_EXERCISE GOAL_
Only lines with the word "script" are needed; collect each of them from the listing below.

_MATERIAL PROVIDED_
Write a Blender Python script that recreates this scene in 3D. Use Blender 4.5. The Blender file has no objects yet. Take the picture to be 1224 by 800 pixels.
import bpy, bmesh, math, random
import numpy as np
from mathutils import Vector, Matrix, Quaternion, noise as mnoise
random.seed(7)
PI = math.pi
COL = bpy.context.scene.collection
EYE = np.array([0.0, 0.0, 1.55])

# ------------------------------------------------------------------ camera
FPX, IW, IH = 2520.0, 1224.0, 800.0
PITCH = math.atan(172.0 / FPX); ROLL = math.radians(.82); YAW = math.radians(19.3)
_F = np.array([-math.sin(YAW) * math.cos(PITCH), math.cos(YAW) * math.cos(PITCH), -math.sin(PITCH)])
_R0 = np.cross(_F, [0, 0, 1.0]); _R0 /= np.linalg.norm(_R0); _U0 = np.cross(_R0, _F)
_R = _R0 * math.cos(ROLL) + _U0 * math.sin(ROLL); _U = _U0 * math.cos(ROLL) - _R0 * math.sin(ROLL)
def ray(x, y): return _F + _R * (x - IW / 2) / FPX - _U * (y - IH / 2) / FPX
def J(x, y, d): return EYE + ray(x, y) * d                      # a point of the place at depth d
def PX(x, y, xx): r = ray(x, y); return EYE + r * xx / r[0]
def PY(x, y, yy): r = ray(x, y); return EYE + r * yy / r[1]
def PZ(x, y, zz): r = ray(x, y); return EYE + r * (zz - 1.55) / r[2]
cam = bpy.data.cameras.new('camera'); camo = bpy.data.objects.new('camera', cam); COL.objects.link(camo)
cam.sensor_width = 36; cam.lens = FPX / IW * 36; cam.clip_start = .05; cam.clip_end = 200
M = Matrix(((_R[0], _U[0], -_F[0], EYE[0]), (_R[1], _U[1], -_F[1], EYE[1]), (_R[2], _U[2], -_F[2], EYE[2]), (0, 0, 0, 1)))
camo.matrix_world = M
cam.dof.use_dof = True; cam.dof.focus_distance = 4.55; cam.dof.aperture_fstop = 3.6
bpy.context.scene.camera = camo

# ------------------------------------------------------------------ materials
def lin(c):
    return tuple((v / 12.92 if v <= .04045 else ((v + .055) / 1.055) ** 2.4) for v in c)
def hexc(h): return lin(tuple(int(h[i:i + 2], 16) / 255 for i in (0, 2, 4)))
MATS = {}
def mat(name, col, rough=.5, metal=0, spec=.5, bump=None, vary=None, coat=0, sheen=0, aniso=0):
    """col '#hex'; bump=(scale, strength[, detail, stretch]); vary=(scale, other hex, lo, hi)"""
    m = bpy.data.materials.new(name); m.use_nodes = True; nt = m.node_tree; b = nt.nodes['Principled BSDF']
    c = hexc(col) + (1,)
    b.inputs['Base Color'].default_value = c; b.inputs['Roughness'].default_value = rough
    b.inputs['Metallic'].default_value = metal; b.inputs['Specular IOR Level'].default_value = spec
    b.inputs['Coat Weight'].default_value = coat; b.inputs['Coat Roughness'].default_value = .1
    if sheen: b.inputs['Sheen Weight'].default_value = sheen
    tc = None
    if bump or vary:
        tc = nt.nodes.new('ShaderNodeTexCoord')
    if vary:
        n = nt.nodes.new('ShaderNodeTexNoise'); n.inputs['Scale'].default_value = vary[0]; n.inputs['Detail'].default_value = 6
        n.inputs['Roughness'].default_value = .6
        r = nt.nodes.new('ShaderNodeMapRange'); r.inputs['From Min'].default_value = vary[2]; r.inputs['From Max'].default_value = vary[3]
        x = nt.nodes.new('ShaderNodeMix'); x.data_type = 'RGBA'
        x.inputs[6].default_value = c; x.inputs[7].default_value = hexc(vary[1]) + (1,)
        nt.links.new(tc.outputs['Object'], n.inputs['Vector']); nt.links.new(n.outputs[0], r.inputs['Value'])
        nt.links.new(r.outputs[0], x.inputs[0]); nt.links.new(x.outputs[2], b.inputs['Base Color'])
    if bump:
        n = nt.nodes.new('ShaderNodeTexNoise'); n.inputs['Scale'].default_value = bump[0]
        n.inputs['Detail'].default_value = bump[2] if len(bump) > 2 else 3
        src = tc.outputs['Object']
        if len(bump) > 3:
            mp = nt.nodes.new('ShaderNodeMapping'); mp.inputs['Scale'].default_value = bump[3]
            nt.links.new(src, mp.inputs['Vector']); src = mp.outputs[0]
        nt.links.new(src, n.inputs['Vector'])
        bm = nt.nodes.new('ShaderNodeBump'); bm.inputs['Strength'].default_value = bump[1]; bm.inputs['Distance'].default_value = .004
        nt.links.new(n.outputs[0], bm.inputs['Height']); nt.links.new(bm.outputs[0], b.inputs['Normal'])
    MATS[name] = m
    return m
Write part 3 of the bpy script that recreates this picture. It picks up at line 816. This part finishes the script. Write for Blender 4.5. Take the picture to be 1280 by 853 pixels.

_WRITTEN ANSWER_
Write a Blender Python script that recreates this scene in 3D. Use Blender 4.5. The Blender file has no objects yet. Take the picture to be 1224 by 800 pixels.
Write part 3 of the bpy script that recreates this picture. It picks up at line 816. This part finishes the script. Write for Blender 4.5. Take the picture to be 1280 by 853 pixels.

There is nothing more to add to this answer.